(EXERCISE DESCRIPTION) Each entry that follows is to be retyped exactly. Pictures do not belong in the copy.

(INPUT FOR THIS TASK)
-----
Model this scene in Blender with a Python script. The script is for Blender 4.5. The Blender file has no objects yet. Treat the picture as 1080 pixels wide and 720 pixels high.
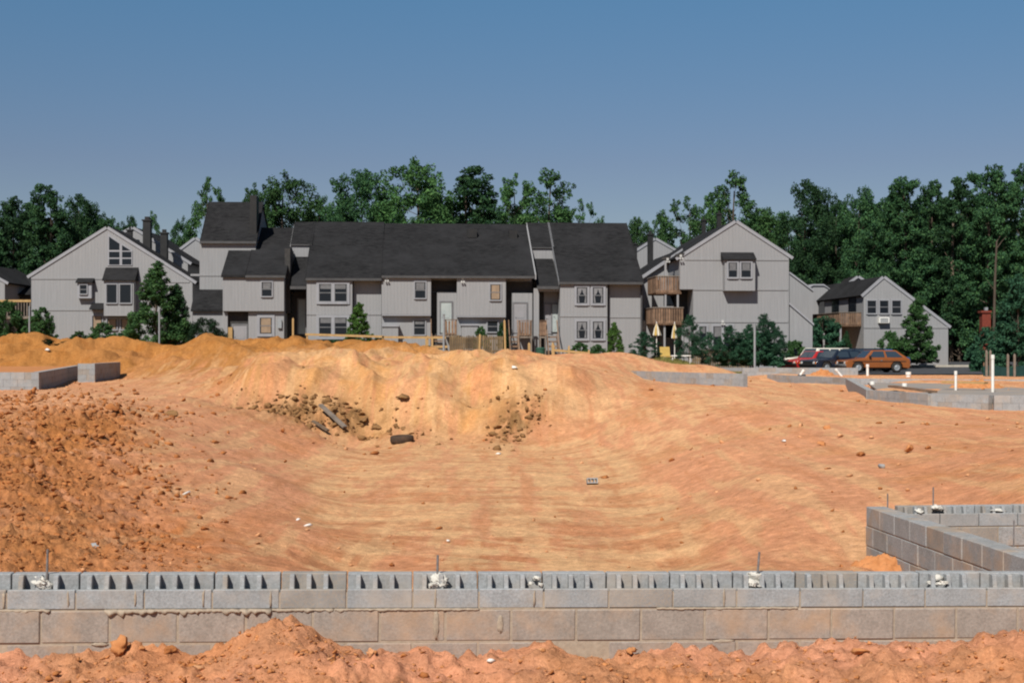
import bpy, math, random
import numpy as np
R = math.radians
# ------------------------------------------------------------------ camera, sky, sun, exposure
scene = bpy.context.scene
COL = scene.collection
cam = bpy.data.objects.new('camera', bpy.data.cameras.new('camera'))
COL.objects.link(cam)
cam.data.lens = 50.0; cam.data.sensor_width = 36.0
cam.data.clip_start = 0.1; cam.data.clip_end = 3000
cam.data.shift_y = 10 / 1080
cam.location = (0, 0, 0); cam.rotation_euler = (R(90), 0, 0)
scene.camera = cam
SUN_EL, SUN_AZ = 47.0, 22.0          # sun high behind the camera, a little to the left
world = bpy.data.worlds.new('World'); scene.world = world
world.use_nodes = True
wn = world.node_tree.nodes; wl = world.node_tree.links
bg = wn['Background']
sky = wn.new('ShaderNodeTexSky'); sky.sky_type = 'NISHITA'; sky.sun_disc = False
sky.sun_elevation = R(SUN_EL); sky.sun_rotation = R(180 + SUN_AZ)
sky.altitude = 600; sky.air_density = 0.85; sky.dust_density = 0.3; sky.ozone_density = 0.6
mixs = wn.new('ShaderNodeMix'); mixs.data_type = 'RGBA'; mixs.blend_type = 'MULTIPLY'
mixs.inputs[0].default_value = 1.0
mixs.inputs[7].default_value = (0.60, 0.71, 0.79, 1)
tcw = wn.new('ShaderNodeTexCoord'); sepw = wn.new('ShaderNodeSeparateXYZ'); rw = wn.new('ShaderNodeValToRGB')   # haze low in the sky turns it greyer than higher up
wl.new(tcw.outputs['Generated'], sepw.inputs[0]); wl.new(sepw.outputs[2], rw.inputs[0]); wl.new(rw.outputs[0], mixs.inputs[7])
e0, e1 = rw.color_ramp.elements; e0.position = .04; e0.color = (.72, .68, .66, 1); e1.position = .55; e1.color = (.58, .74, .82, 1)
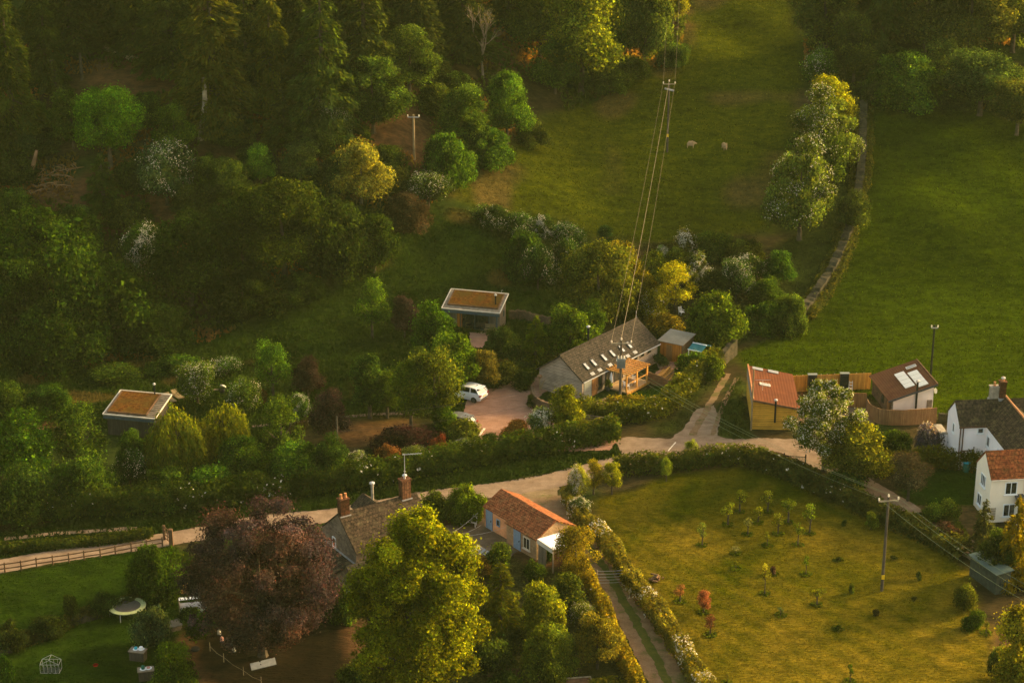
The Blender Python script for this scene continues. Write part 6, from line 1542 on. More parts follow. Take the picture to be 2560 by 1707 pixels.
win(po, (px_(1665, 480, 1.2), .45, .8), 0, .5, .7, 'blue_paint', 1, 1, False)
win(po, (px_(1918, 660, 1.2), 0, .55), 0, .95, 1.15, 'cream_paint', 2, 1)
A2, rz2, L6 = frame2(COT(2010, 632), COT(2130, 712), 2.35); 
w6 = local(A2, rz2, at_z(*COT(2210, 582), 2.35))[1]; A2.z = 0
cp = thing('canopy', 'white flat roofed canopy at the pantiled outbuilding\'s end', 'canopy', A2, rz2)
MB().bx(0, L6 + .3, 0, w6, 2.28, 2.38).build('roof', M['white_paint'], cp)
MB().bx(-.02, L6 + .32, -.05, 0, 1.95, 2.39).build('fascia', M['cream_paint'], cp)
for x in (.1, L6 + .2):
    for y in (.08, w6 - .1): MB().bx(x - .05, x + .05, y - .05, y + .05, 0, 2.28).build('post', M['grey_timber'], cp)
MB().bx(.2, L6 * .6, .02, .08, 0, 1.95).build('boarding', M['grey_upright'], cp)
# small glazed lean-to
A3, rz3, L7 = frame2(COT(1370, 772), COT(1480, 838), 1.5); w7 = local(A3, rz3, at_z(*COT(1432, 703), 1.9))[1]; A3.z = 0
gh = thing('garden_shed', 'tiny shed with pale sloping boarded roof by the apple tree', 'shed', A3, rz3)
w7 = max(1.3, min(w7, 2.2))
MB().slab([(0, -.1, 1.5), (L7, -.1, 1.5), (L7, w7, 2.1), (0, w7, 2.1)], .07).build('roof', M['lead'], gh)
m = MB()
for k in range(1, 4): m.beam((L7 * k / 4, -.1, 1.53), (L7 * k / 4, w7, 2.13), .04, .05)
m.build('roof_battens', M['grey_timber'], gh)
MB().add([(x, y, z) for x in (.1, L7 - .1) for y, z in ((0, 0), (w7 - .1, 0), (w7 - .1, 1.98), (0, 1.42))], [(3, 2, 1, 0), (4, 5, 6, 7), (0, 4, 7, 3), (1, 2, 6, 5)]).build('wall', M['grey_upright'], gh)
# ---------------------------------------------------------------- sheds
A, rz, L8 = frame2(B3(1968, 692), B3(2152, 830), 2.0); w8 = max(1.6, local(A, rz, at_z(*B3(2228, 815), 2.0))[1]); A.z = 0
gs = thing('metal_shed', 'dark shed with green corrugated roof beside the lawn', 'shed', A, rz)
MB().bx(.08, L8 - .08, .08, w8 - .08, -.1, 1.95).build('wall', M['olive_paint'], gs)
MB().slab([(-.05, -.1, 1.98), (L8 + .1, -.1, 1.98), (L8 + .1, w8 + .1, 2.14), (-.05, w8 + .1, 2.14)], .05).build('roof', M['green_sheet'], gs)
MB().bx(L8 - .08, L8 - .05, w8 * .3, w8 * .8, 0, 1.8).build('door', M['olive_paint'], gs)
A, rz, L9 = frame2(BARN(1572, 318), BARN(1838, 372), 2.25); w9 = local(A, rz, at_z(*BARN(1922, 266), 2.25))[1]; A.z = 0
ws = thing('timber_shed', 'orange boarded shed with weathered grey roof beyond the barn', 'shed', A, rz)
MB().bx(.1, L9 - .1, .1, w9 - .1, -.2, 2.2).build('wall', M['orange_boards'], ws)
MB().bx(L9 - .12, L9 - .06, .05, w9 - .06, -.2, 2.21).build('side_wall', M['brown_stone'], ws)
MB().slab([(-.15, -.15, 2.26), (L9 + .1, -.15, 2.26), (L9 + .1, w9 + .15, 2.55), (-.15, w9 + .15, 2.55)], .08).build('roof', M['grey_sheet'], ws)
MB().bx(L9 * .3, L9 * .55, .05, .1, 0, 1.9).build('door', M['brown_boards'], ws)
A, rz, L10 = frame2(BARN(1897, 412), BARN(2052, 446), 1.9); w10 = local(A, rz, at_z(*BARN(2215, 382), 1.9))[1]; A.z = 0
ts = thing('shelter', 'small open shelter with teal roof and white trim', 'shelter', A, rz)
MB().slab([(0, 0, 1.85), (L10, 0, 1.85), (L10, w10 / 2, 2.2), (0, w10 / 2, 2.2)], .05).slab([(L10, w10, 1.85), (0, w10, 1.85), (0, w10 / 2, 2.2), (L10, w10 / 2, 2.2)], .05).build('roof', M['teal_sheet'], ts)
MB().beam((-.02, w10 / 2, 2.22), (L10 + .02, w10 / 2, 2.22), .1, .06).build('ridge_cap', M['white_paint'], ts)
MB().beam((0, -.02, 1.83), (L10, -.02, 1.83), .04, .1).build('fascia', M['white_paint'], ts)
for x in (.08, L10 - .08):
    for y in (.08, w10 - .08): MB().bx(x - .04, x + .04, y - .04, y + .04, -.1, 1.84).build('post', M['white_paint'], ts)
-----
(RESPONSE TO THE TASK)
Model this scene in Blender with a Python script. The script is for Blender 4.5. The Blender file has no objects yet. Treat the picture as 1080 pixels wide and 720 pixels high.
import bpy, math, random
import numpy as np
R = math.radians
# ------------------------------------------------------------------ camera, sky, sun, exposure
scene = bpy.context.scene
COL = scene.collection
cam = bpy.data.objects.new('camera', bpy.data.cameras.new('camera'))
COL.objects.link(cam)
cam.data.lens = 50.0; cam.data.sensor_width = 36.0
cam.data.clip_start = 0.1; cam.data.clip_end = 3000
cam.data.shift_y = 10 / 1080
cam.location = (0, 0, 0); cam.rotation_euler = (R(90), 0, 0)
scene.camera = cam
SUN_EL, SUN_AZ = 47.0, 22.0          # sun high behind the camera, a little to the left
world = bpy.data.worlds.new('World'); scene.world = world
world.use_nodes = True
wn = world.node_tree.nodes; wl = world.node_tree.links
bg = wn['Background']
sky = wn.new('ShaderNodeTexSky'); sky.sky_type = 'NISHITA'; sky.sun_disc = False
sky.sun_elevation = R(SUN_EL); sky.sun_rotation = R(180 + SUN_AZ)
sky.altitude = 600; sky.air_density = 0.85; sky.dust_density = 0.3; sky.ozone_density = 0.6
mixs = wn.new('ShaderNodeMix'); mixs.data_type = 'RGBA'; mixs.blend_type = 'MULTIPLY'
mixs.inputs[0].default_value = 1.0
mixs.inputs[7].default_value = (0.60, 0.71, 0.79, 1)
tcw = wn.new('ShaderNodeTexCoord'); sepw = wn.new('ShaderNodeSeparateXYZ'); rw = wn.new('ShaderNodeValToRGB')   # haze low in the sky turns it greyer than higher up
wl.new(tcw.outputs['Generated'], sepw.inputs[0]); wl.new(sepw.outputs[2], rw.inputs[0]); wl.new(rw.outputs[0], mixs.inputs[7])
e0, e1 = rw.color_ramp.elements; e0.position = .04; e0.color = (.72, .68, .66, 1); e1.position = .55; e1.color = (.58, .74, .82, 1)
The Blender Python script for this scene continues. Write part 6, from line 1542 on. More parts follow. Take the picture to be 2560 by 1707 pixels.
win(po, (px_(1665, 480, 1.2), .45, .8), 0, .5, .7, 'blue_paint', 1, 1, False)
win(po, (px_(1918, 660, 1.2), 0, .55), 0, .95, 1.15, 'cream_paint', 2, 1)
A2, rz2, L6 = frame2(COT(2010, 632), COT(2130, 712), 2.35); 
w6 = local(A2, rz2, at_z(*COT(2210, 582), 2.35))[1]; A2.z = 0
cp = thing('canopy', 'white flat roofed canopy at the pantiled outbuilding\'s end', 'canopy', A2, rz2)
MB().bx(0, L6 + .3, 0, w6, 2.28, 2.38).build('roof', M['white_paint'], cp)
MB().bx(-.02, L6 + .32, -.05, 0, 1.95, 2.39).build('fascia', M['cream_paint'], cp)
for x in (.1, L6 + .2):
    for y in (.08, w6 - .1): MB().bx(x - .05, x + .05, y - .05, y + .05, 0, 2.28).build('post', M['grey_timber'], cp)
MB().bx(.2, L6 * .6, .02, .08, 0, 1.95).build('boarding', M['grey_upright'], cp)
# small glazed lean-to
A3, rz3, L7 = frame2(COT(1370, 772), COT(1480, 838), 1.5); w7 = local(A3, rz3, at_z(*COT(1432, 703), 1.9))[1]; A3.z = 0
gh = thing('garden_shed', 'tiny shed with pale sloping boarded roof by the apple tree', 'shed', A3, rz3)
w7 = max(1.3, min(w7, 2.2))
MB().slab([(0, -.1, 1.5), (L7, -.1, 1.5), (L7, w7, 2.1), (0, w7, 2.1)], .07).build('roof', M['lead'], gh)
m = MB()
for k in range(1, 4): m.beam((L7 * k / 4, -.1, 1.53), (L7 * k / 4, w7, 2.13), .04, .05)
m.build('roof_battens', M['grey_timber'], gh)
MB().add([(x, y, z) for x in (.1, L7 - .1) for y, z in ((0, 0), (w7 - .1, 0), (w7 - .1, 1.98), (0, 1.42))], [(3, 2, 1, 0), (4, 5, 6, 7), (0, 4, 7, 3), (1, 2, 6, 5)]).build('wall', M['grey_upright'], gh)
# ---------------------------------------------------------------- sheds
A, rz, L8 = frame2(B3(1968, 692), B3(2152, 830), 2.0); w8 = max(1.6, local(A, rz, at_z(*B3(2228, 815), 2.0))[1]); A.z = 0
gs = thing('metal_shed', 'dark shed with green corrugated roof beside the lawn', 'shed', A, rz)
MB().bx(.08, L8 - .08, .08, w8 - .08, -.1, 1.95).build('wall', M['olive_paint'], gs)
MB().slab([(-.05, -.1, 1.98), (L8 + .1, -.1, 1.98), (L8 + .1, w8 + .1, 2.14), (-.05, w8 + .1, 2.14)], .05).build('roof', M['green_sheet'], gs)
MB().bx(L8 - .08, L8 - .05, w8 * .3, w8 * .8, 0, 1.8).build('door', M['olive_paint'], gs)
A, rz, L9 = frame2(BARN(1572, 318), BARN(1838, 372), 2.25); w9 = local(A, rz, at_z(*BARN(1922, 266), 2.25))[1]; A.z = 0
ws = thing('timber_shed', 'orange boarded shed with weathered grey roof beyond the barn', 'shed', A, rz)
MB().bx(.1, L9 - .1, .1, w9 - .1, -.2, 2.2).build('wall', M['orange_boards'], ws)
MB().bx(L9 - .12, L9 - .06, .05, w9 - .06, -.2, 2.21).build('side_wall', M['brown_stone'], ws)
MB().slab([(-.15, -.15, 2.26), (L9 + .1, -.15, 2.26), (L9 + .1, w9 + .15, 2.55), (-.15, w9 + .15, 2.55)], .08).build('roof', M['grey_sheet'], ws)
MB().bx(L9 * .3, L9 * .55, .05, .1, 0, 1.9).build('door', M['brown_boards'], ws)
A, rz, L10 = frame2(BARN(1897, 412), BARN(2052, 446), 1.9); w10 = local(A, rz, at_z(*BARN(2215, 382), 1.9))[1]; A.z = 0
ts = thing('shelter', 'small open shelter with teal roof and white trim', 'shelter', A, rz)
MB().slab([(0, 0, 1.85), (L10, 0, 1.85), (L10, w10 / 2, 2.2), (0, w10 / 2, 2.2)], .05).slab([(L10, w10, 1.85), (0, w10, 1.85), (0, w10 / 2, 2.2), (L10, w10 / 2, 2.2)], .05).build('roof', M['teal_sheet'], ts)
MB().beam((-.02, w10 / 2, 2.22), (L10 + .02, w10 / 2, 2.22), .1, .06).build('ridge_cap', M['white_paint'], ts)
MB().beam((0, -.02, 1.83), (L10, -.02, 1.83), .04, .1).build('fascia', M['white_paint'], ts)
for x in (.08, L10 - .08):
    for y in (.08, w10 - .08): MB().bx(x - .04, x + .04, y - .04, y + .04, -.1, 1.84).build('post', M['white_paint'], ts)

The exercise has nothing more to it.